Imagine accessing your iPod Touch or iPhone to check your email and finding not dozens, not hundreds, but thousands of email folders—none of them yours.

Several questions race through your mind: Whose are they? How did they get here? Why are there so many? Why are they all empty? Why can’t I get rid of them?

Here’s what’s going on. If you use MAPI to access a Microsoft Exchange server over WiFi, then your iPod Touch or iPhone can access any available public Exchange folders within range, with or without your permission. (Not to mention anyone else’s permission.) Simply walk within range and in moments you will be connected. Once connected, your device will download more than just your Exchange email. It will download every public Exchange folder it can see on the network. The folders (but not the contents) will be appended to your device’s existing public folder tree. Should you select a folder, the contents will be downloaded as well.

If you are within range of as many WiFi networks as I am every day, you will soon find yourself in possession of thousands of public folders that do not belong to you. Worse, you will have no way—no simple way, anyway—of removing them from your iPod or iPhone.

For digital thieves, the iPod and iPhone are portable gold mines. Unsecured wireless networks provide hack-free access to public Exchange folders. Employees who use public Exchange folders to share information within their companies inadvertently expose themselves and their companies to privacy violations or worse.

And this brings us to something business people tend to forget: Security is 20% technology and 80% policy. Let me put it another way: Security is 20% having the right stuff and 80% doing the right thing. The best security technology in the world cannot compensate for poor policy and enforcement. Clearly, companies should not use public Exchange folders to share information on unsecured WiFi networks. Better yet, they should simply secure their wireless networks in a world where ordinary citizens have transparent, effortless wireless network access.

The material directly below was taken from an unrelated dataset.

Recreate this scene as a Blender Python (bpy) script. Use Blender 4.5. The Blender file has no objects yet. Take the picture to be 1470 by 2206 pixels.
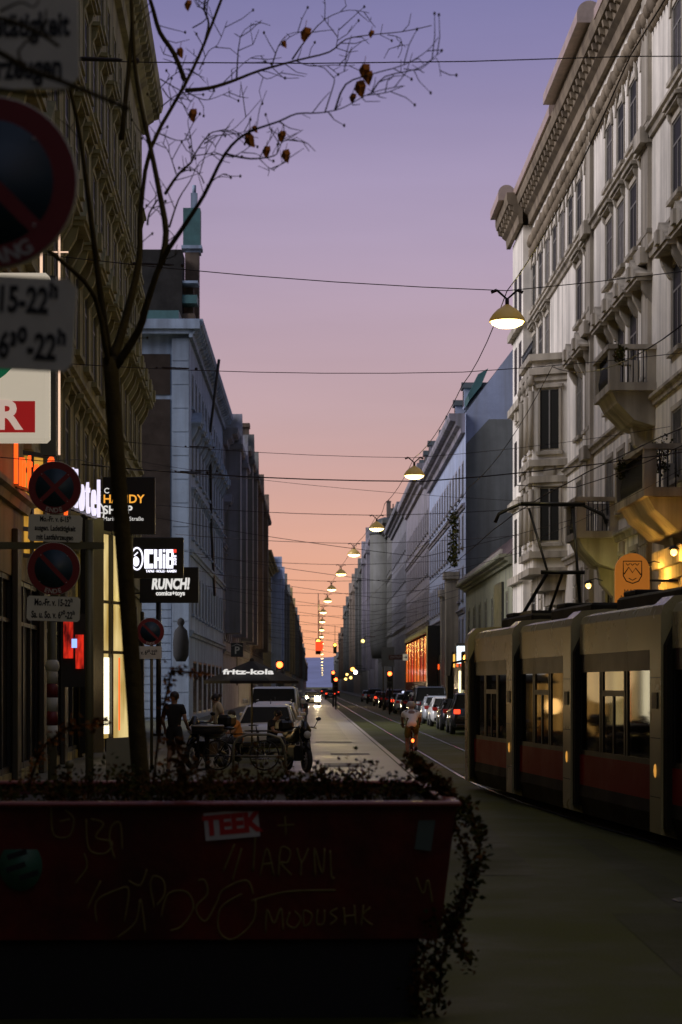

If you own an iPod Touch or iPhone and if you access your company’s Exchange server using MAPI, be aware that you may already have scooped up a pile of public Exchange folders and data that do not belong to you. I figure that during an average 30-minute drive from my office to any destination, I come within range of at least 200 unsecure WiFi networks. In perhaps 10% of those cases, I am within range long enough for my iPod to pick up unwanted email. My policy now? I shut the iPod off while I’m driving.

And my technology? I have not yet “unlocked” my iPod to determine if accessing the underlying OS would enable me to delete the folders. Unlocking the device raises a new set of issues related to future upgrades and damage due to modifications not covered by warranty. I sure hope Apple closes this security loophole in its official release of 2.0 in June.